Gilles Guerin, Alberto Malinverno
Expedition 311 of the Integrated Ocean Drilling Program (IODP) investigated the occurrence and the formation of gas hydrate in the accretionary prism of the northern Cascadia margin. The five sites visited during the expedition defined a SW-NE transect across a ~30km wide Bottom Simulating Reflector (BSR) that runs parallel to the coast along most of the continental slope (see Figure 1).
From Site U1326, at the SW tip of the accretionary prism, to Site U1329, the shallowest site located at the landward limit of the BSR, the transect was designed to sample the complexity of the evolution of a gas hydrate system (see Figure 2).
To constrain the formation of gas hydrates in subduction zones, Expedition 311 had an ambitious drilling program including extensive pressure coring to recover gas hydrate at in situ conditions.
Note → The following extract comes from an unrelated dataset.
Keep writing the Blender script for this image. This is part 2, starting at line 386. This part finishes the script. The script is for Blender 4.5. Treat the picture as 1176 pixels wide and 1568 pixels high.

Because of the unstability of gas
hydrate at surface conditions, and of the strong response of some logging tools such as electrical and acoustic logs to the presence of gas hydrate, logging was a critical component of the operations. The logging program consisted of two phases – the first week of the expedition was dedicated to Logging While Drilling (LWD), in order to identify intervals likely to contain gas hydrate where pressure coring tools should be deployed; the second phase consisted in wireline logging following coring operations in order to complete the geophysical characterization of the sites.